Stated exercise:
Return each line of the data below verbatim; pictures are to be left out.

>> START Data block

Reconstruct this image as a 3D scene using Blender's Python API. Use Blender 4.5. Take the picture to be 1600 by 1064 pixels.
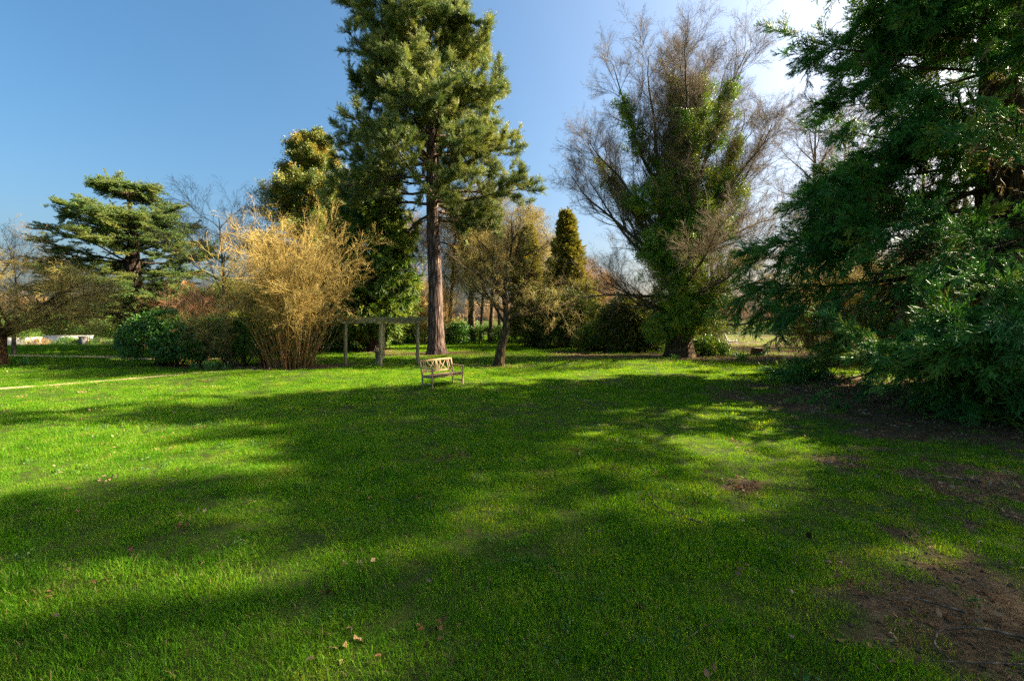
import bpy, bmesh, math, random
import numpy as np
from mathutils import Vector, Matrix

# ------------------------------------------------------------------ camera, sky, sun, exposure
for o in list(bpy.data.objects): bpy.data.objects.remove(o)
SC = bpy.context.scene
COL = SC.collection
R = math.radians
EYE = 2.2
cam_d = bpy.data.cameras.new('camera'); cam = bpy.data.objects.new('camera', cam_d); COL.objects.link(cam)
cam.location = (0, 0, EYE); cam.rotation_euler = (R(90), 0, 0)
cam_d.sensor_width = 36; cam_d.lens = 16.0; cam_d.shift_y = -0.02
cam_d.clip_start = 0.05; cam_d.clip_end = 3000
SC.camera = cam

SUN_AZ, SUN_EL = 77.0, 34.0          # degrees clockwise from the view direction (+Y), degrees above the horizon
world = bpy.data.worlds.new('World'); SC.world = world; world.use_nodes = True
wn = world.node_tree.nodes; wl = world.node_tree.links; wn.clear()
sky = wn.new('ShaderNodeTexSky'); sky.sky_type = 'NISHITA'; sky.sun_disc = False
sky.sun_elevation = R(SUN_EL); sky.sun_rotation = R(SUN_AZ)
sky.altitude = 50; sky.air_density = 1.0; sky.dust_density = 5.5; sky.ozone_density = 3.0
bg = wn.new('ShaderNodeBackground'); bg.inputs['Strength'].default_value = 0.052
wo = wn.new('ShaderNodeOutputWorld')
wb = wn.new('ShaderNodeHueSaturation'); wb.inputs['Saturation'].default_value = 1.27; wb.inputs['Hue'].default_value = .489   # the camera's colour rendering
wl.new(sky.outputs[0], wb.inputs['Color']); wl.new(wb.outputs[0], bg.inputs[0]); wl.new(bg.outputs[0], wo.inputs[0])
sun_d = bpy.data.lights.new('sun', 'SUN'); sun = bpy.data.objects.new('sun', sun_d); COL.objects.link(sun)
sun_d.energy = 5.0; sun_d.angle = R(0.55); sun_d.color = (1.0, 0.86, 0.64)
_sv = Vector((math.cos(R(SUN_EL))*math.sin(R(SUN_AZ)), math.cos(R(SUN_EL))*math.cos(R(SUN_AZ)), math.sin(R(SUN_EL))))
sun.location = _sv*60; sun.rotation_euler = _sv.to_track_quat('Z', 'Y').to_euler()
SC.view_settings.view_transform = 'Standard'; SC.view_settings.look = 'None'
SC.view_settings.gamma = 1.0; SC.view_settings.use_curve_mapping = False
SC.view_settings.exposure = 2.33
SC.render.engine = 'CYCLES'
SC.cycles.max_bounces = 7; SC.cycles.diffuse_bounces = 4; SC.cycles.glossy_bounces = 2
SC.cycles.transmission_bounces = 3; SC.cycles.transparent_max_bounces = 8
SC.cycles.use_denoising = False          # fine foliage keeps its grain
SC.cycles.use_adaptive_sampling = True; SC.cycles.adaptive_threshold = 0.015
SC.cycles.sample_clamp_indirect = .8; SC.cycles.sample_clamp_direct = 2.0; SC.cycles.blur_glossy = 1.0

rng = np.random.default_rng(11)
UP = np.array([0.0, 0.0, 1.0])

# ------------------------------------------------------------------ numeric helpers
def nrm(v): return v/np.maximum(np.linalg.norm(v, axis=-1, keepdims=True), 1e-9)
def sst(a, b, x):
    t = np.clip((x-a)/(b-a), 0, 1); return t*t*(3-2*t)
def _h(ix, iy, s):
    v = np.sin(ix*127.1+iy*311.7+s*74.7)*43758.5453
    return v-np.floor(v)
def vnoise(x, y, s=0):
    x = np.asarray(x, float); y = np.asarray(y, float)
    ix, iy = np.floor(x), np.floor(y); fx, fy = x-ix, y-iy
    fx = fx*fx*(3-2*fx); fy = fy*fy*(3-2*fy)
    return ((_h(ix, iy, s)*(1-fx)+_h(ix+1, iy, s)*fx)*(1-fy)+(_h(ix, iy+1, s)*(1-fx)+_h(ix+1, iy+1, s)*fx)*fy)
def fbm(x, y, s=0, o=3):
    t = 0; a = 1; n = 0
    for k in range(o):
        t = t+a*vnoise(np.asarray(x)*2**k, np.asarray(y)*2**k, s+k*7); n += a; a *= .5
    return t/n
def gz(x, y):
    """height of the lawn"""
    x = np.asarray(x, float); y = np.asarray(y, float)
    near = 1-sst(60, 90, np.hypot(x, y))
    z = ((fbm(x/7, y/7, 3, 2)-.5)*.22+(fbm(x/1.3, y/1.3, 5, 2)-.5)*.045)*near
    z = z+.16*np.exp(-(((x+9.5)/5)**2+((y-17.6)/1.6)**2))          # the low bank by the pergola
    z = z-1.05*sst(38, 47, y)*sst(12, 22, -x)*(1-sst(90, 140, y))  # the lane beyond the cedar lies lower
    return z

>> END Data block

Answer to this task:
Reconstruct this image as a 3D scene using Blender's Python API. Use Blender 4.5. Take the picture to be 1600 by 1064 pixels.
import bpy, bmesh, math, random
import numpy as np
from mathutils import Vector, Matrix

# ------------------------------------------------------------------ camera, sky, sun, exposure
for o in list(bpy.data.objects): bpy.data.objects.remove(o)
SC = bpy.context.scene
COL = SC.collection
R = math.radians
EYE = 2.2
cam_d = bpy.data.cameras.new('camera'); cam = bpy.data.objects.new('camera', cam_d); COL.objects.link(cam)
cam.location = (0, 0, EYE); cam.rotation_euler = (R(90), 0, 0)
cam_d.sensor_width = 36; cam_d.lens = 16.0; cam_d.shift_y = -0.02
cam_d.clip_start = 0.05; cam_d.clip_end = 3000
SC.camera = cam

SUN_AZ, SUN_EL = 77.0, 34.0          # degrees clockwise from the view direction (+Y), degrees above the horizon
world = bpy.data.worlds.new('World'); SC.world = world; world.use_nodes = True
wn = world.node_tree.nodes; wl = world.node_tree.links; wn.clear()
sky = wn.new('ShaderNodeTexSky'); sky.sky_type = 'NISHITA'; sky.sun_disc = False
sky.sun_elevation = R(SUN_EL); sky.sun_rotation = R(SUN_AZ)
sky.altitude = 50; sky.air_density = 1.0; sky.dust_density = 5.5; sky.ozone_density = 3.0
bg = wn.new('ShaderNodeBackground'); bg.inputs['Strength'].default_value = 0.052
wo = wn.new('ShaderNodeOutputWorld')
wb = wn.new('ShaderNodeHueSaturation'); wb.inputs['Saturation'].default_value = 1.27; wb.inputs['Hue'].default_value = .489   # the camera's colour rendering
wl.new(sky.outputs[0], wb.inputs['Color']); wl.new(wb.outputs[0], bg.inputs[0]); wl.new(bg.outputs[0], wo.inputs[0])
sun_d = bpy.data.lights.new('sun', 'SUN'); sun = bpy.data.objects.new('sun', sun_d); COL.objects.link(sun)
sun_d.energy = 5.0; sun_d.angle = R(0.55); sun_d.color = (1.0, 0.86, 0.64)
_sv = Vector((math.cos(R(SUN_EL))*math.sin(R(SUN_AZ)), math.cos(R(SUN_EL))*math.cos(R(SUN_AZ)), math.sin(R(SUN_EL))))
sun.location = _sv*60; sun.rotation_euler = _sv.to_track_quat('Z', 'Y').to_euler()
SC.view_settings.view_transform = 'Standard'; SC.view_settings.look = 'None'
SC.view_settings.gamma = 1.0; SC.view_settings.use_curve_mapping = False
SC.view_settings.exposure = 2.33
SC.render.engine = 'CYCLES'
SC.cycles.max_bounces = 7; SC.cycles.diffuse_bounces = 4; SC.cycles.glossy_bounces = 2
SC.cycles.transmission_bounces = 3; SC.cycles.transparent_max_bounces = 8
SC.cycles.use_denoising = False          # fine foliage keeps its grain
SC.cycles.use_adaptive_sampling = True; SC.cycles.adaptive_threshold = 0.015
SC.cycles.sample_clamp_indirect = .8; SC.cycles.sample_clamp_direct = 2.0; SC.cycles.blur_glossy = 1.0

rng = np.random.default_rng(11)
UP = np.array([0.0, 0.0, 1.0])

# ------------------------------------------------------------------ numeric helpers
def nrm(v): return v/np.maximum(np.linalg.norm(v, axis=-1, keepdims=True), 1e-9)
def sst(a, b, x):
    t = np.clip((x-a)/(b-a), 0, 1); return t*t*(3-2*t)
def _h(ix, iy, s):
    v = np.sin(ix*127.1+iy*311.7+s*74.7)*43758.5453
    return v-np.floor(v)
def vnoise(x, y, s=0):
    x = np.asarray(x, float); y = np.asarray(y, float)
    ix, iy = np.floor(x), np.floor(y); fx, fy = x-ix, y-iy
    fx = fx*fx*(3-2*fx); fy = fy*fy*(3-2*fy)
    return ((_h(ix, iy, s)*(1-fx)+_h(ix+1, iy, s)*fx)*(1-fy)+(_h(ix, iy+1, s)*(1-fx)+_h(ix+1, iy+1, s)*fx)*fy)
def fbm(x, y, s=0, o=3):
    t = 0; a = 1; n = 0
    for k in range(o):
        t = t+a*vnoise(np.asarray(x)*2**k, np.asarray(y)*2**k, s+k*7); n += a; a *= .5
    return t/n
def gz(x, y):
    """height of the lawn"""
    x = np.asarray(x, float); y = np.asarray(y, float)
    near = 1-sst(60, 90, np.hypot(x, y))
    z = ((fbm(x/7, y/7, 3, 2)-.5)*.22+(fbm(x/1.3, y/1.3, 5, 2)-.5)*.045)*near
    z = z+.16*np.exp(-(((x+9.5)/5)**2+((y-17.6)/1.6)**2))          # the low bank by the pergola
    z = z-1.05*sst(38, 47, y)*sst(12, 22, -x)*(1-sst(90, 140, y))  # the lane beyond the cedar lies lower
    return z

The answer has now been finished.